Mergers and Acquisitions refers to the involvement and joining of two separate organisations into one organisation. This technique enable the firms to operate filly to integrate their operations, avail valuable and better resources, exploit the opportunities and resources using leveraging the core competencies, building market power, sharing activities, consolidate and enable them to enter new markets.
On the other hand, the cons of the same technique would include having the financial costs to conduct the diversification especially in the case of acquisition, competition level would also increase, managers’ commitment to make the diversification work also increase as manager’s credibility is effectively associated with the same mergers and acquisition technique. It also requires optimal decision making, which may also lead the company to such management and operational issues which would require time and costs to resolve the same.
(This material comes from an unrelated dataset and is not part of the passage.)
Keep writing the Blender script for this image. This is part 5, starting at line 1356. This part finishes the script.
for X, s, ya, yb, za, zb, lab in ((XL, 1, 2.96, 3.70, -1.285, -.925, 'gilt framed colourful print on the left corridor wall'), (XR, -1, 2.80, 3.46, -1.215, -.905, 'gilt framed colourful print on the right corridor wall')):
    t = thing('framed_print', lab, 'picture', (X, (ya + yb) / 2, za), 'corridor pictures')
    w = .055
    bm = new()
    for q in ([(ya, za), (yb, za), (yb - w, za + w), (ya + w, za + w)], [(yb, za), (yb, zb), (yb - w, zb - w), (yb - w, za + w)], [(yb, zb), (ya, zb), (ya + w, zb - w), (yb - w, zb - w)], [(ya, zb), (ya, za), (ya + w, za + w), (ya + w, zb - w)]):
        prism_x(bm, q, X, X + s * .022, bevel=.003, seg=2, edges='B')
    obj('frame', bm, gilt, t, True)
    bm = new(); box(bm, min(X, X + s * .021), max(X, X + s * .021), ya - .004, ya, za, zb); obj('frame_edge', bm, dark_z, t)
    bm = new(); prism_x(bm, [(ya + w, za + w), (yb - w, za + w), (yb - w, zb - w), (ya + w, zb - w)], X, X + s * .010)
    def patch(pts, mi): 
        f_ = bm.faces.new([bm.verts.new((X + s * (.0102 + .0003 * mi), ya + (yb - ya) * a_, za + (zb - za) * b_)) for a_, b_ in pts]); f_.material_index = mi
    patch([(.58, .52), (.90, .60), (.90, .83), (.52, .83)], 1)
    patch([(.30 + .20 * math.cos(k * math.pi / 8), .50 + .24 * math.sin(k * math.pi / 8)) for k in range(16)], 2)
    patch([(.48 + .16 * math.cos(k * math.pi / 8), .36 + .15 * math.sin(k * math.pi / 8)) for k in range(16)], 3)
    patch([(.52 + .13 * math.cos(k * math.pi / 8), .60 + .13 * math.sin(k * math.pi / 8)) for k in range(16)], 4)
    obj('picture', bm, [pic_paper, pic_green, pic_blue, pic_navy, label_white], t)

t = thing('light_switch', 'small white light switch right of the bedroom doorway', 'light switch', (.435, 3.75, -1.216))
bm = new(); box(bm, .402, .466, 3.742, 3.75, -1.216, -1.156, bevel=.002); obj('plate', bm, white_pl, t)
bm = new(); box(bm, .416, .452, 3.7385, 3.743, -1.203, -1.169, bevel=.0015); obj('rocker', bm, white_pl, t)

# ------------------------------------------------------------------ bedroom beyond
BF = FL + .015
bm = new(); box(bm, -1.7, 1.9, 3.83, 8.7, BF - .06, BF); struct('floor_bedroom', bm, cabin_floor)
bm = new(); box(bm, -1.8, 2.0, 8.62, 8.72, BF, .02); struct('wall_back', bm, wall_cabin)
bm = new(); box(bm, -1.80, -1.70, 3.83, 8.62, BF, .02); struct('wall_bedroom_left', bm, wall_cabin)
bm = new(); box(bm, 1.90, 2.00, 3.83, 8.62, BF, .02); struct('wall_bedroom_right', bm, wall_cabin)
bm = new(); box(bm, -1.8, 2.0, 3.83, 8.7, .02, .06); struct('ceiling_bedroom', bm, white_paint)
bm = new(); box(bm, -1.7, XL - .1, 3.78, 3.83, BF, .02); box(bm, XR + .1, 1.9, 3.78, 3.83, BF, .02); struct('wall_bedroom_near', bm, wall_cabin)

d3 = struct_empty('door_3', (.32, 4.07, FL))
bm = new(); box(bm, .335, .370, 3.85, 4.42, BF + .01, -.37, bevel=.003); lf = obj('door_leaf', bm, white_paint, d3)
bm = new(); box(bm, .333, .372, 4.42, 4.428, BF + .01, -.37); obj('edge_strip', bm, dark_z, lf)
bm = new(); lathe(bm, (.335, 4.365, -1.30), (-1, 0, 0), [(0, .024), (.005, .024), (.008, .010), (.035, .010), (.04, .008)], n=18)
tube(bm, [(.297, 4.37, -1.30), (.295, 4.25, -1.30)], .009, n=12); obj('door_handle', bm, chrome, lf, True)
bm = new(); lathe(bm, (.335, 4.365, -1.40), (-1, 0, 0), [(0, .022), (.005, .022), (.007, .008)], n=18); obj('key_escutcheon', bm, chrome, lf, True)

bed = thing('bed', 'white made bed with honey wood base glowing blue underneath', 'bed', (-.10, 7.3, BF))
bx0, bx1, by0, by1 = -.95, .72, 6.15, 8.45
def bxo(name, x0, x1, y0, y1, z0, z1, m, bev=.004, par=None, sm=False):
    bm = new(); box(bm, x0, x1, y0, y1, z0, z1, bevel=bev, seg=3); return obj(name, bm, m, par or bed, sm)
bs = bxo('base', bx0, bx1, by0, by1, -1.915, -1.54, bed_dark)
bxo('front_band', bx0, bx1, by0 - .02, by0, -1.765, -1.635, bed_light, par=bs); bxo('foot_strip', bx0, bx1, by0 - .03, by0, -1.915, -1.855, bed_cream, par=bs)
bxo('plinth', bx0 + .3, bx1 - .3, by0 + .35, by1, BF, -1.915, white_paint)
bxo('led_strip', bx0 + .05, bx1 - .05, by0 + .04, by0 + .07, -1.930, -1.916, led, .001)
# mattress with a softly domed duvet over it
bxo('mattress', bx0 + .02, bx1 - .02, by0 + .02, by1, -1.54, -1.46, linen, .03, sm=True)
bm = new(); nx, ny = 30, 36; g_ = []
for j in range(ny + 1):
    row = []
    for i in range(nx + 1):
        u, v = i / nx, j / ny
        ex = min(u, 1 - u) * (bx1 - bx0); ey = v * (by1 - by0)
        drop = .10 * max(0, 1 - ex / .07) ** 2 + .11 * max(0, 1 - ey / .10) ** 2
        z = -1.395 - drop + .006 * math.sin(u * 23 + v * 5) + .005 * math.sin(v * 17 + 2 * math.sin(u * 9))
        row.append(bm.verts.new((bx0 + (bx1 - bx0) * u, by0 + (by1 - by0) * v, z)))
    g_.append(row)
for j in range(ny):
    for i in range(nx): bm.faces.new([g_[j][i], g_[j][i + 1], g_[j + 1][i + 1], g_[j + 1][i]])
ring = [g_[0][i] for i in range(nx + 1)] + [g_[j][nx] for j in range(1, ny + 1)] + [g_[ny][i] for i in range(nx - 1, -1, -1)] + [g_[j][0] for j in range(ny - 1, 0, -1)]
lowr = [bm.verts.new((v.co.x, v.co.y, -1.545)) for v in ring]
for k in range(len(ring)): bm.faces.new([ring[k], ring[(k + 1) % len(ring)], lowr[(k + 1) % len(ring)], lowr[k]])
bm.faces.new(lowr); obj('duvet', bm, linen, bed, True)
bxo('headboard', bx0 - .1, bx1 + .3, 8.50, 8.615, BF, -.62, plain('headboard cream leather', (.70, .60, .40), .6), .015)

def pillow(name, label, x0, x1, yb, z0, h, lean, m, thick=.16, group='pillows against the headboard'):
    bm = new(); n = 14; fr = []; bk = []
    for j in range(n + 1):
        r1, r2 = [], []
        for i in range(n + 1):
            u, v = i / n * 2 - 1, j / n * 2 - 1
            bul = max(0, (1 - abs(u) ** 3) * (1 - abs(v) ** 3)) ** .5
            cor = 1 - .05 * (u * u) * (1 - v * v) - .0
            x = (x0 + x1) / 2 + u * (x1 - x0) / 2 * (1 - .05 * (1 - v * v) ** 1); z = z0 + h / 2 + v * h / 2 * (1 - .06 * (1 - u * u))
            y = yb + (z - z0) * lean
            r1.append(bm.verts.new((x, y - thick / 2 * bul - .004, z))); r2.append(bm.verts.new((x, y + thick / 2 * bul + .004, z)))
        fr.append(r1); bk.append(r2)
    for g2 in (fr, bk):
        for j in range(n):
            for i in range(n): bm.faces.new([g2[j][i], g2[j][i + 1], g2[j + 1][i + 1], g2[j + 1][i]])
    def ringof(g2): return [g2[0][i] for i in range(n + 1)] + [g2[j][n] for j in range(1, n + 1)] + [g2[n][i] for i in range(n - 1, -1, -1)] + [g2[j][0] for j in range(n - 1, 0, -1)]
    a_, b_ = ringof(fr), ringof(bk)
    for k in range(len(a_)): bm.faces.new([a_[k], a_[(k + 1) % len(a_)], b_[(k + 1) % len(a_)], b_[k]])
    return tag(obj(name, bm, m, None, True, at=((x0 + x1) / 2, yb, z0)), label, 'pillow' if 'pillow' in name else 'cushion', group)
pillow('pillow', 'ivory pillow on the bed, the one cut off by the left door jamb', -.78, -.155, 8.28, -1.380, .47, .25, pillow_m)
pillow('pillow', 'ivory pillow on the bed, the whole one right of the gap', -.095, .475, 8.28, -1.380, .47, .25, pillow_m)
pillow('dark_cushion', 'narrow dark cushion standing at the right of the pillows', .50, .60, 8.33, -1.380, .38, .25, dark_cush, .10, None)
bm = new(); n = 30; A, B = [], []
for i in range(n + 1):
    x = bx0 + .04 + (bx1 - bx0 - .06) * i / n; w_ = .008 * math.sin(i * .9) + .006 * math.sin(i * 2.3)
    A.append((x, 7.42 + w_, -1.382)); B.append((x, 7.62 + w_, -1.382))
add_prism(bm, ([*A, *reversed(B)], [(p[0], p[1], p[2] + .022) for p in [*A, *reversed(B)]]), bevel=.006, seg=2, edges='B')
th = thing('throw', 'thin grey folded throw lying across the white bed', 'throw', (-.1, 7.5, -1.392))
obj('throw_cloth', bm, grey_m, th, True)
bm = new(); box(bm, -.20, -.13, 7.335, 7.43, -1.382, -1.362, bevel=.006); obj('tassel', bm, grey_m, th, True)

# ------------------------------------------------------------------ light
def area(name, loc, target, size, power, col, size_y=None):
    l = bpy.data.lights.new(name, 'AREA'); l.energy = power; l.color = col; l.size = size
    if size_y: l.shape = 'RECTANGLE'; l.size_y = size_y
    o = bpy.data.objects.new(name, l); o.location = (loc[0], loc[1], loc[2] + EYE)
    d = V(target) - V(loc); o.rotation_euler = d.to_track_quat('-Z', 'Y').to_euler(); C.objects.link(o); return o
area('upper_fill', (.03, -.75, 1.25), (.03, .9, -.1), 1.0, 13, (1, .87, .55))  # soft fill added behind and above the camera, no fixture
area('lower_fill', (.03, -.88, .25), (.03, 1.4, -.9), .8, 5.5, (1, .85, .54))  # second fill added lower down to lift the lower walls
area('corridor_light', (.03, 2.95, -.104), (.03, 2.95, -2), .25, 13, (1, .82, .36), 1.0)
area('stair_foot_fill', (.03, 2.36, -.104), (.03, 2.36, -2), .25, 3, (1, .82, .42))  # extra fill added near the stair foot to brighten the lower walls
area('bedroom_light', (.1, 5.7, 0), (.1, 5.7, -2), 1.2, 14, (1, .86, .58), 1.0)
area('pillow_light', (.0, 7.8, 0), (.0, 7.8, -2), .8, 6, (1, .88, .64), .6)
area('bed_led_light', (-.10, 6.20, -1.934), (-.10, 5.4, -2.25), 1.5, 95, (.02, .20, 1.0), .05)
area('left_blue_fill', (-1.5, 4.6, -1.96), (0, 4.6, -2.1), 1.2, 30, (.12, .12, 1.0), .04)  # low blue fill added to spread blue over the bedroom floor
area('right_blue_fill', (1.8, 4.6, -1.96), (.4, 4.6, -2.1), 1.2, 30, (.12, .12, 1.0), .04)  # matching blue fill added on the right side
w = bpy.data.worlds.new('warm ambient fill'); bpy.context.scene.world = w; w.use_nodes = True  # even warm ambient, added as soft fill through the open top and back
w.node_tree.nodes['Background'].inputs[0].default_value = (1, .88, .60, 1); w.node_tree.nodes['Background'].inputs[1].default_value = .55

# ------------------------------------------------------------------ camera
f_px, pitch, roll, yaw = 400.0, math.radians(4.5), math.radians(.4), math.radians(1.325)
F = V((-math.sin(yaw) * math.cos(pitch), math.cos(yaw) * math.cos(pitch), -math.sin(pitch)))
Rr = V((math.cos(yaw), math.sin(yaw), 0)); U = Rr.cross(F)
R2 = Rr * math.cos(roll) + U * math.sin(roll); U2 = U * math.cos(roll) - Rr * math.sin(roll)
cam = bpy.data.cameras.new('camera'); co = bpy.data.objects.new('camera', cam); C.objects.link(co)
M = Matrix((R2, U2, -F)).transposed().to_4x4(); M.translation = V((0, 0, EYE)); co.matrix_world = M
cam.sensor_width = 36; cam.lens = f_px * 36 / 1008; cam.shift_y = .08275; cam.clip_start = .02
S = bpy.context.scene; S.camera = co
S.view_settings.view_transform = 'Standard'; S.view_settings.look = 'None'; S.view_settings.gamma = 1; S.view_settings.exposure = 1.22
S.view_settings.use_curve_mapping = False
Joint Ventures and strategic alliances is the method of diversification that would involve collaboration and working together with the partner firms. They both are the method to gain the advantages of mergers and acquisitions without paying and getting the load of financial costs. Benefits of the same strategy would include the firms to achieve strategic goals like reducing manufacturing and other costs, entering new markets, increase the value chain analysis and also integrating and diffusing new technologies.
The cons on the other hand would include the increased risk level, problematic decision making methods, working on bettering the relationships and communication and also the investment made in the social and the human capital that it needed to forge a better and successful partnership for better goodwill and operational working in the market.